A dynamic example of Thomas Houseago's monumental sculptures, Figure I presents an intrepid warrior-like figure; its highly-charged muscular limbs poised in a combative stance, ready for battle. Unapologetic in its subversion of traditional notions of sculpture, the imposing figure recalls the movement of Futurist and Cubist sculptures, married by a deeply personal return to the figurative tradition. Marking a dramatic return to the figurative form in sculpture, Houseago was by his retrospective at Oxford's Ashmolean Museum and Modern Art Oxford. In 2010, two years after the present work was made, Houseago was also included in the influential Whitney Biennial.

Crafted in 2008 from raw, organic materials, the pure and unembellished materiality of Figure I embodies the artist's exploration of form. Formally recalling the physicality of Rodin, the fractured planes of Picasso, and the 'truth to materials' ethos of Henry Moore, Houseago's practice is insistently 21st century, conveying a deeply subjective sense of experience, imbuing contemporary sculpture with a renewed dynamism. Indicative of the artist's sculptural process, the rough-hewn wood panels are purposefully caked in plaster and hemp by spatula or by hand, emphasizing the sculpture's corporeality and intentionally avoiding the refinement associated with traditional casting processes. Highlighting the traces of its creation, an open cavity on the left leg exposes bones of robust iron boring into the heavy plaster feet; the revealed foundation imbuing a sense of wounded fragility onto the substantial sculpture. As Houseago has said, 'good sculpture really tells you how it's made' (T. Houseago, Public Art Fund Talks, The New School of Design, New York, 12th May 2010, at www.youtube.com. [16/05/12]).

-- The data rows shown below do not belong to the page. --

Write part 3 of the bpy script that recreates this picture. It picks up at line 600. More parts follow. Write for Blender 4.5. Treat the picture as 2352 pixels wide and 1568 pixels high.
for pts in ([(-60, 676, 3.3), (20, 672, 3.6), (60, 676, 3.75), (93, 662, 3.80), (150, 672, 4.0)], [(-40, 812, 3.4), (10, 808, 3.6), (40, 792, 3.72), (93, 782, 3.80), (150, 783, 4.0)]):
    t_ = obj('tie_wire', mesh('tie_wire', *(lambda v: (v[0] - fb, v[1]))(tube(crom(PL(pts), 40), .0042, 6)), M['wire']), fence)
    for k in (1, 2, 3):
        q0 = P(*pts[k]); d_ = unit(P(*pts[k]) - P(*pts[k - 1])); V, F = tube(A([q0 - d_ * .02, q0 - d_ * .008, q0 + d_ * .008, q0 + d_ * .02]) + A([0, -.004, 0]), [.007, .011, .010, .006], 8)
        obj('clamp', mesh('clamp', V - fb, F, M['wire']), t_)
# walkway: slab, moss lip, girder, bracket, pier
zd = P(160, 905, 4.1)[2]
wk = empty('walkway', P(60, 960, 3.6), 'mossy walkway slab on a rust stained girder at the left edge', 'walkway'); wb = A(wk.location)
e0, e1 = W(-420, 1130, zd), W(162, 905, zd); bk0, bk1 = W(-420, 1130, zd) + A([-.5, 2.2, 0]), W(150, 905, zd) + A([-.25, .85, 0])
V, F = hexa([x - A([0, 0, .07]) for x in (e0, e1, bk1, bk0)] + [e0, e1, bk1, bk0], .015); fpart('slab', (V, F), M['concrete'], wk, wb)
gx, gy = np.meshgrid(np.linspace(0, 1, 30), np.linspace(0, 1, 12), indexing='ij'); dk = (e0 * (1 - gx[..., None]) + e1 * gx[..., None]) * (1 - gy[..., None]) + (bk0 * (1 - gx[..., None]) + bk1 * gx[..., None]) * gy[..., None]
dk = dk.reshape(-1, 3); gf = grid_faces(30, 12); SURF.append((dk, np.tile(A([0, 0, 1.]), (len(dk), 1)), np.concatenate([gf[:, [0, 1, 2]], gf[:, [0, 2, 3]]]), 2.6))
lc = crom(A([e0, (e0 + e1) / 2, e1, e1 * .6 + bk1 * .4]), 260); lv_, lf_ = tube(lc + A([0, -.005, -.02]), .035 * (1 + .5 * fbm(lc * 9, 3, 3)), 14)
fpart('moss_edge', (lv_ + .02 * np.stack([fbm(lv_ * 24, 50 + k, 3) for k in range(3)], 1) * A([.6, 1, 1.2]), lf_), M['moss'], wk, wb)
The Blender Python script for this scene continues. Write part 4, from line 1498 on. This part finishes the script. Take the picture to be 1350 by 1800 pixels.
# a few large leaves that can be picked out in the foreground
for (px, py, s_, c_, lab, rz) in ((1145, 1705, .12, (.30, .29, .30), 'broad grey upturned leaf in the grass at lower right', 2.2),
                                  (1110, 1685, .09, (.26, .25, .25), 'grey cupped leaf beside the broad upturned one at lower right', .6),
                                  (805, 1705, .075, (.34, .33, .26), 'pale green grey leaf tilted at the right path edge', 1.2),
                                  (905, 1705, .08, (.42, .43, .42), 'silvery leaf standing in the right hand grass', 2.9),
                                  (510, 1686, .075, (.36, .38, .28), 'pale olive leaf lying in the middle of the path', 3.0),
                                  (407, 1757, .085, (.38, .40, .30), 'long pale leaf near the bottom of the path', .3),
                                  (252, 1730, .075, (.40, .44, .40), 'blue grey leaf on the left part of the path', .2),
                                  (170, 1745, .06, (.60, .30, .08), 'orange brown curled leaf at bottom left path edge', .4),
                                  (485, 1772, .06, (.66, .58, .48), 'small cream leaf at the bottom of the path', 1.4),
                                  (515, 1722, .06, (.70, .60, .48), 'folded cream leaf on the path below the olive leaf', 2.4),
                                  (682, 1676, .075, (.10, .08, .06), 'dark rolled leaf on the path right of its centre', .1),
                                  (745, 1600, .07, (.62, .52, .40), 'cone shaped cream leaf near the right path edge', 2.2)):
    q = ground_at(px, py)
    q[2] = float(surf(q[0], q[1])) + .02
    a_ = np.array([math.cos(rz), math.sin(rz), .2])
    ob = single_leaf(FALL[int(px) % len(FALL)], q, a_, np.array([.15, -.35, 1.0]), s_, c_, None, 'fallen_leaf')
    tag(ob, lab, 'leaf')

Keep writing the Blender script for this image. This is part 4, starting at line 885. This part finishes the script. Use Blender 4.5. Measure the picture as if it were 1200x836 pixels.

Sketched across the white panels in Houseago's distinctive hand, decisive black lines articulate the figure's rippling muscles, delineating the otherwise abstract form. Employing a transfer technique to apply images onto the flat surfaces, the drawings simultaneously suggest the presence and absence of artist's hand. Just as the exposed iron rebar evokes flesh under the skin, so too does the drawing transform the abstract and monumental into the figurative and individual. This creative process combines drawing and sculpture, and has become an intrinsic creative process for the artist: 'Drawing is the beginning of the whole process for me, on every level, and is an activity I have been doing continually since before I could talk or crawl or any of that stuff, so it holds a mystical freedom for me. It's also because sculpture can get so weighed down by craft and technicality and practicality - keeping the act of drawing close is really essential.' (T. Houseago quoted in L. Le Feuvre, 'Problems of Things and Objects' in What When Down, exh. cat., Modern Art Oxford, Oxford, p. 15).
Existing on the borderline between figuration and abstraction, the jointed panels create an illusory sense of depth from the flat boards, the limbs of the figure extended combatively, relationally interrupting the viewer's space. As the artist states, 'I try to be honest to the experience of looking and recording...You could argue that sculpture is a dramatisation of the space between your eye and the world, between looking and recording, between what you see and feel and memory. I try to allow as much as possible to happen while I'm working on the piece and yet keep it contained within a single object. That seems to get the most truthful results' (T. Houseago quoted in R. Rosenfield Lafo, 'Speaking: A Conversation with Thomas Houseago', pp. 25-31, Sculpture, November 2010, p. 29).